WRITTEN PROBLEM
Copy out, from the entries below, each line holding the string "scene".

INFORMATION SUPPLIED
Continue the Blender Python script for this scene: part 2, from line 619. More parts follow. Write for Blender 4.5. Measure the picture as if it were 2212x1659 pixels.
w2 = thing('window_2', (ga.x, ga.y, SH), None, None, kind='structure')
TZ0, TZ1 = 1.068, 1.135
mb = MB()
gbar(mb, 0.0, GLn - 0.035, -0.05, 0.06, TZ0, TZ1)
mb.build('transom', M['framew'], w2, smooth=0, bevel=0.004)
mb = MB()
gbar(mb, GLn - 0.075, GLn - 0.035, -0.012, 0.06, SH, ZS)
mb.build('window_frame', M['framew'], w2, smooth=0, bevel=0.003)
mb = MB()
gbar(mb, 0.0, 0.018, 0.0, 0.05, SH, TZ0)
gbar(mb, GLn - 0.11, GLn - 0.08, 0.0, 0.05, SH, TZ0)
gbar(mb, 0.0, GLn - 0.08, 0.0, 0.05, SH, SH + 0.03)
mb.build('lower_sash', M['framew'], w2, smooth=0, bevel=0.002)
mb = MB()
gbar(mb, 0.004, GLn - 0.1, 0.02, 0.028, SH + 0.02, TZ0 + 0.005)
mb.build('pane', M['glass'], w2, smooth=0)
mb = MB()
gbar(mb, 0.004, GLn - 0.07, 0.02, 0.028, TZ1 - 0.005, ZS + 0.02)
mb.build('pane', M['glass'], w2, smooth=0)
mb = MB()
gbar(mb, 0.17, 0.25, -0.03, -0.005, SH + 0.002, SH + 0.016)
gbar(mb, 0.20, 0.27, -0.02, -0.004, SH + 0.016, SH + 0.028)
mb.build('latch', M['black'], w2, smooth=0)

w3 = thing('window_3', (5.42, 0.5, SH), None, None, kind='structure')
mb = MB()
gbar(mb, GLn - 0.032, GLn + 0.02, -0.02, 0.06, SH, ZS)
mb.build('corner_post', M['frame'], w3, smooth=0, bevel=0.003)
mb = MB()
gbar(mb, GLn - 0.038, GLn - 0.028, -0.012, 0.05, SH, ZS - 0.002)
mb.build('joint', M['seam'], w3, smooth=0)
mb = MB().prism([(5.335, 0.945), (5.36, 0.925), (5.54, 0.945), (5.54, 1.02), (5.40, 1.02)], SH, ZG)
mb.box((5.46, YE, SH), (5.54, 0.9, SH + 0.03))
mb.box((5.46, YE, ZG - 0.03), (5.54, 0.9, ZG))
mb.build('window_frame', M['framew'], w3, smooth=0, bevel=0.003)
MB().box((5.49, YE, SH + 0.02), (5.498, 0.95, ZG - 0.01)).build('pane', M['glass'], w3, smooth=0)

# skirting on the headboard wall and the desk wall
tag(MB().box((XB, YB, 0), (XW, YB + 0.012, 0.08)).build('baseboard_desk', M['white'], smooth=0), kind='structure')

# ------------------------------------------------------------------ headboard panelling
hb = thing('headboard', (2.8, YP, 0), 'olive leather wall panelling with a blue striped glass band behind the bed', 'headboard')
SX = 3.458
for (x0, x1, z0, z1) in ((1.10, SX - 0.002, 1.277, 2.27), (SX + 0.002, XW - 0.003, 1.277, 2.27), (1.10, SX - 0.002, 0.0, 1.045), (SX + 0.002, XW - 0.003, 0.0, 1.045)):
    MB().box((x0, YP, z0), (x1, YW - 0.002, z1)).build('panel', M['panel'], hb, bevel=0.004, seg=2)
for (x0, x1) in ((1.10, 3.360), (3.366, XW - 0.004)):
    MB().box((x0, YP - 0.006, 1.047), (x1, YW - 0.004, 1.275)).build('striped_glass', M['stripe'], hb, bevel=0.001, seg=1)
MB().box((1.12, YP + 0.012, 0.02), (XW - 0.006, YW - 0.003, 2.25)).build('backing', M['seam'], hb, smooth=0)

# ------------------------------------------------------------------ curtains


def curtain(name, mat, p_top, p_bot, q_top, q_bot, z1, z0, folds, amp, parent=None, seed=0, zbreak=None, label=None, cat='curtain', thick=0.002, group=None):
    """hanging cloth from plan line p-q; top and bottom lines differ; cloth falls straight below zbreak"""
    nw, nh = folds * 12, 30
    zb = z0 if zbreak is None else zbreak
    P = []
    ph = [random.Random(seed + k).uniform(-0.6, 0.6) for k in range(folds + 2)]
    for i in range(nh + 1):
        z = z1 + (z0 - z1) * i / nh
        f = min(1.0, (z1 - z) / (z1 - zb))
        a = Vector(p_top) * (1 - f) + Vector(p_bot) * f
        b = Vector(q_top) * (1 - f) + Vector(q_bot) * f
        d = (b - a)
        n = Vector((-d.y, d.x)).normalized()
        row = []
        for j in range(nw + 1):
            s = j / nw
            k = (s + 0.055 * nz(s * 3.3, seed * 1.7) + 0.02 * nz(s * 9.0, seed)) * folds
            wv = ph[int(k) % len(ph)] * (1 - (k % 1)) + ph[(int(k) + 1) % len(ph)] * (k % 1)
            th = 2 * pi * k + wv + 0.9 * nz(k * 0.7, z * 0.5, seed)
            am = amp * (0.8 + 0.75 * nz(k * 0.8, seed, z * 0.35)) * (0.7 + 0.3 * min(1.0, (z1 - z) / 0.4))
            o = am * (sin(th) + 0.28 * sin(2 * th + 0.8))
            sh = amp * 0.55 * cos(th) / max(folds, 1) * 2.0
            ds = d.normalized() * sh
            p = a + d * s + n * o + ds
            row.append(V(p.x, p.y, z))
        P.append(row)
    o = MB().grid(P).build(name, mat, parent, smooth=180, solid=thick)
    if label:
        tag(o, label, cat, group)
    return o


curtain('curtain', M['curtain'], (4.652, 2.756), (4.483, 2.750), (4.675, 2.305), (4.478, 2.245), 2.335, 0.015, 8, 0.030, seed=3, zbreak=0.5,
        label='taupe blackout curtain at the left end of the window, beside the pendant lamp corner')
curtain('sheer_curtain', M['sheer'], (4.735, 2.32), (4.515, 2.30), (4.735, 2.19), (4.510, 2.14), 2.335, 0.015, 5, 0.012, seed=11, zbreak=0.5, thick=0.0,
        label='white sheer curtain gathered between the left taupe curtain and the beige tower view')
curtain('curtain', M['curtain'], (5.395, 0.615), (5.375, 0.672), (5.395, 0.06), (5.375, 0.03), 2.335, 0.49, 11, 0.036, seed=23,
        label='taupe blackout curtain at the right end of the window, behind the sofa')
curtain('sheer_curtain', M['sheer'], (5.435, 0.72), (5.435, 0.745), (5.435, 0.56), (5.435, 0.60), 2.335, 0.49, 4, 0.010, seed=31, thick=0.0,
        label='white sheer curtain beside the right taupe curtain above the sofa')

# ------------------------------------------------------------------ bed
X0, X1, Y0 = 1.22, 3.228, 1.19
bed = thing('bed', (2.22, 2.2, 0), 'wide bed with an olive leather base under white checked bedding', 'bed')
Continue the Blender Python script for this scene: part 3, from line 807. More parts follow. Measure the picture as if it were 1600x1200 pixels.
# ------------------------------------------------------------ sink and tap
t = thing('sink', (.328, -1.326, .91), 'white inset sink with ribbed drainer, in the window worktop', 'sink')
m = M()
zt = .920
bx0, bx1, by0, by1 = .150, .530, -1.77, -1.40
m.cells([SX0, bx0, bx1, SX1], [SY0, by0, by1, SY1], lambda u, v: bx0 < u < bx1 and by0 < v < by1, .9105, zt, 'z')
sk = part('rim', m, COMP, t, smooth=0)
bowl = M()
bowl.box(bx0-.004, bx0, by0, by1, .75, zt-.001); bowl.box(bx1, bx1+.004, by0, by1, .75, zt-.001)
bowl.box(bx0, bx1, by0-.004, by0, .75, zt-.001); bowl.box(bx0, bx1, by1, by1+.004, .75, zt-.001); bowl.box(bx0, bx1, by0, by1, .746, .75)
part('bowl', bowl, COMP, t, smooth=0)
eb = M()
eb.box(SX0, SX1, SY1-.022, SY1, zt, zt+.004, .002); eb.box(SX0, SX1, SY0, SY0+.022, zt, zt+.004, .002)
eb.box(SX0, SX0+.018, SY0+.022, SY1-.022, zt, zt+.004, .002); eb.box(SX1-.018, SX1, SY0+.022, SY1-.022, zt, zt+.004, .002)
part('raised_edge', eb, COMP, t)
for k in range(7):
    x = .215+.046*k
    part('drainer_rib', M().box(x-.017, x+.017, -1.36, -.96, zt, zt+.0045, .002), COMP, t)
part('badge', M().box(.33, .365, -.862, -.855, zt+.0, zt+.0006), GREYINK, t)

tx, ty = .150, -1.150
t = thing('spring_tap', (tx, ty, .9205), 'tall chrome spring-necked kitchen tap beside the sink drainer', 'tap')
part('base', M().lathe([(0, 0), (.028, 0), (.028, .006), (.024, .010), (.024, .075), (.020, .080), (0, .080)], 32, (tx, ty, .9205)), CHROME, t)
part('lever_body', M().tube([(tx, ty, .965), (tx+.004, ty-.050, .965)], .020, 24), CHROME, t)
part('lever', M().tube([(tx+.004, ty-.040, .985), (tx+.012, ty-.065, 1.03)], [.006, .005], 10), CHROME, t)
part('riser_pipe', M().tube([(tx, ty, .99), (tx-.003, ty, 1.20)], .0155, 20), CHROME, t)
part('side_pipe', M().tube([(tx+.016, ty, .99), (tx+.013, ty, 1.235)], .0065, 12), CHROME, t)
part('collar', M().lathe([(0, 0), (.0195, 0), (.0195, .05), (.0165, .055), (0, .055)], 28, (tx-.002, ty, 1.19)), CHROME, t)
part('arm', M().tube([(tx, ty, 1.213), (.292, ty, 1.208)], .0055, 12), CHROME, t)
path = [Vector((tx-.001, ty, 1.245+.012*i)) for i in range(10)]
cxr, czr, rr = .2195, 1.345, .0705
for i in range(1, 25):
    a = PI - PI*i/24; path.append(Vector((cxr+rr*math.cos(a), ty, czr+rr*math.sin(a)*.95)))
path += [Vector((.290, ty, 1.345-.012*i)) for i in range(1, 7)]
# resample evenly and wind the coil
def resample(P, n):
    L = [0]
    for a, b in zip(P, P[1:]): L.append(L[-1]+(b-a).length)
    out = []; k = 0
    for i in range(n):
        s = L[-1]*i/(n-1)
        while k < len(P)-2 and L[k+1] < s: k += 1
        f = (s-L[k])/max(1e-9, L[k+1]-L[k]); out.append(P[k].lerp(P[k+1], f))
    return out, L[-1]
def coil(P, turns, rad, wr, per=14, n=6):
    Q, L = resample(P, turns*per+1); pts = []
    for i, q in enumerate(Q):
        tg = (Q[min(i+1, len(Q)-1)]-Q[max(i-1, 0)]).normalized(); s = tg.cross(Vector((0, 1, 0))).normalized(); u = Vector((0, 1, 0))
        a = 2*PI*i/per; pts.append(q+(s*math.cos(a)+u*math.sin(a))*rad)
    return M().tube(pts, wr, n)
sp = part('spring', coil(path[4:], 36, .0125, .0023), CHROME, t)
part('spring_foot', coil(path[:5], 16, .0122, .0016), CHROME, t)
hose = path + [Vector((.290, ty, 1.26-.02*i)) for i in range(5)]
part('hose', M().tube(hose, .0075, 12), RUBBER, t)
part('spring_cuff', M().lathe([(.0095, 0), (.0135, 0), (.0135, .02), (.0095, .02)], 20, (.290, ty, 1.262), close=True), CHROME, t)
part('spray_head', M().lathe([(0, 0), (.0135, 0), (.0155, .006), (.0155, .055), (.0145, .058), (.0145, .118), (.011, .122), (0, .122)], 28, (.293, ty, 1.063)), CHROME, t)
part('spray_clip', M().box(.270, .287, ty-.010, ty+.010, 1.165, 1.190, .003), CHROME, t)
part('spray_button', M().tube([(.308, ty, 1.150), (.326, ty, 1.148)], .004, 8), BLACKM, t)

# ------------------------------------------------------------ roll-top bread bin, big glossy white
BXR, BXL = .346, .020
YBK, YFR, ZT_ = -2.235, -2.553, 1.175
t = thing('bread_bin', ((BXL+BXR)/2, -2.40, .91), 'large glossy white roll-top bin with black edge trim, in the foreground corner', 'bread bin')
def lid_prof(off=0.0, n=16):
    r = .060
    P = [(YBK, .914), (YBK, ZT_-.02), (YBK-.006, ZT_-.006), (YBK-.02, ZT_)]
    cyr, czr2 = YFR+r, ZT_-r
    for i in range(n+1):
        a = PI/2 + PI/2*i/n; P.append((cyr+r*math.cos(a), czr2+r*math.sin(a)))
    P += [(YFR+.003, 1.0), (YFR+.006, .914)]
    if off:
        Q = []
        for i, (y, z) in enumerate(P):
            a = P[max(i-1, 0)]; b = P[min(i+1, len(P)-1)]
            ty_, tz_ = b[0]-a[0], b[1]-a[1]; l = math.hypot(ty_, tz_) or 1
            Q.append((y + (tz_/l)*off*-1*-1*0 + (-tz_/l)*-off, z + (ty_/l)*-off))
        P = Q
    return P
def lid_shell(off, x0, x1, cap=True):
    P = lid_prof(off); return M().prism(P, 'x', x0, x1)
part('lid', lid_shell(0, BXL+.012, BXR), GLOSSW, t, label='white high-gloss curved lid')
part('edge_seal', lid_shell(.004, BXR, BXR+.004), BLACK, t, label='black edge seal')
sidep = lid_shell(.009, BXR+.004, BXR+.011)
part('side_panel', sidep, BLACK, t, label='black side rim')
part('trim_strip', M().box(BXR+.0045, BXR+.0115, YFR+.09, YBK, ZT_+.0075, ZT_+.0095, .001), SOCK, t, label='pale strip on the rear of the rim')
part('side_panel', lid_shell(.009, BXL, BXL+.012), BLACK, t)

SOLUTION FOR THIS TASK
Continue the Blender Python script for this scene: part 2, from line 619. More parts follow. Write for Blender 4.5. Measure the picture as if it were 2212x1659 pixels.
Continue the Blender Python script for this scene: part 3, from line 807. More parts follow. Measure the picture as if it were 1600x1200 pixels.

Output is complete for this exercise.